913

Business

913 Snapshot

New service offers different model for selling or buying a home

Molly Rector (from left), Aaron Leib and Katie Yeager are the team at Your Future Address.

By RUTH BAUM BIGUS

Katie Yeager planned all along to open her own business. She studied entrepreneurship at Babson College in Wellesley, Mass., earning a business degree.

To get work experience, Yeager returned to this area and got her real estate license. Yeager went to work for Platinum Realty, pushing to sell as many houses as she could.

With nearly three years’ experience in the field and broker’s license, Yeager opened her own company in January – Your Future Address – using an idea she ran into while living in Massachusetss.

“I had flipped a house in Massachusetts in 2009,” Yeager said. “I didn’t want to pay the 6 percent to a Realtor … so I had a flat fee listing service and I found it great. I wanted to create something with exceptional service for an exceptional price.”

That idea is the basis for Your Future Address: Clients play a flat fee “but get all the services of a traditional realtor,” Yeager said.

“All of our fees are paid out at closing,” said Yeager, 26, “so we only get paid when the job is done.”

Working from an office in Overland Park’s Coporate Woods, Yeager and two associates handle all the listings. Currently, Your Future Address has 31 active listings. Year to date, Yeager said her company has just under $10 million in closed or pending sales

Q: What kinds of services do you offer?

“We provide assistance from contract to close, so if anyone has questions on what terms mean they can ask us,” Yeager said. “We’ll put them MLS as well as enhanced listings on Realtor.com and we’ll provide all the traditional out door signage, a virtual home tour on YouTube and traffic reports on action.”

The company will also schedule appointments with agents and provide feedback to the seller in terms of the listing price and when it might be wise to lower the figure.

“We represent both buyers and sellers,” said Yeager, “and many sellers use us when it’s time for them to buy.”

Your Future Address has listings throughout the metro area and has gone out as far as Garnett, Kan., and Smithville and Buckner on the Missouri side.

“We primarily focus on Johnson County,” she said. “That’s where most of our business has been. We go wherever people as us to.”

Q: Describe your philosophy?

“We understand phone calls don’t stop at 5 o’clock,” Yeager said. “You can contact us whenever you want to.… We’re empathetic with people going through this experience, and we can help guide them through the process.”

Yeager said by being a small company, she and her team can respond quickly to meet the client’s needs.

“A lot of people like the small dog in the fight and are drawn to an entreprenuerial company.”

Yeager has developed her own fee structure based on the list price of the home.

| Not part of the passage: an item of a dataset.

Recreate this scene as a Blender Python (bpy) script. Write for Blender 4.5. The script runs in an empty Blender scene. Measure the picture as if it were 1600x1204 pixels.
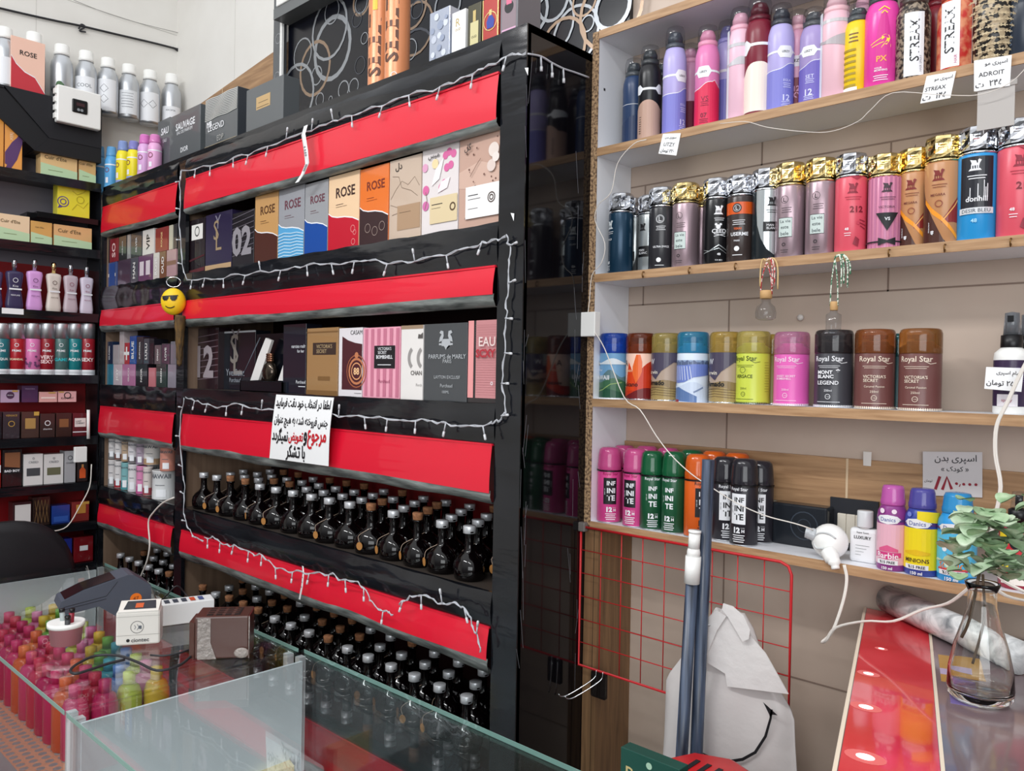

She claims her company’s fees are less than those the typical residential real estate company charges.

“For a home listed at about $150,000, the total commission is less than 4 percent … but we still work it as a full-service listing for a flat fee,” she said. As the value of the house goes up, the fees come down. The fee schedule is outlined on the company’s web site.

Q: You claim to be able to sell homes for less cost to the seller-how?

“I’m a boot-strapping entrepreneuer,” Yeager said. “Because I am the broker, I’m in charge of our costs and keep them low. We’re not sacrificing for our clients.”

Q: Why don’t you do open houses?

“We did them for about six months and we sat twiddling our thumbs,” said Yeager, so they stopped doing them. “A serious buyer is going to call you or a listing agent to see the home.… Sellers usually don’t like them and they usually don’t work.”

Since opening her office in January, Yeager has kept a marathon pace. Her greatest challenge?

“I can’t turn it off,” she said. “I try to turn Katie Yeager CEO off and be Katie Yeager the person. I eat, sleep and breathe my business. If I sit down for a cup of coffee with someone the conversation usually turns to talking about work.”

Currently, Yeager is focusing on increasing the sales volume for Your Future Address in a cost-effective way.

“We hired a third person when we just couldn’t handle the business volume,” she said.

But Yeager is careful with how she approaches growth.

“Adding too many licenses too quickly may stop the momentum,” Yeager said. And she’s set a lofty goal for herself.

“I always said I wanted to be a millionaire by the time I’m 30, so I’m on my way.”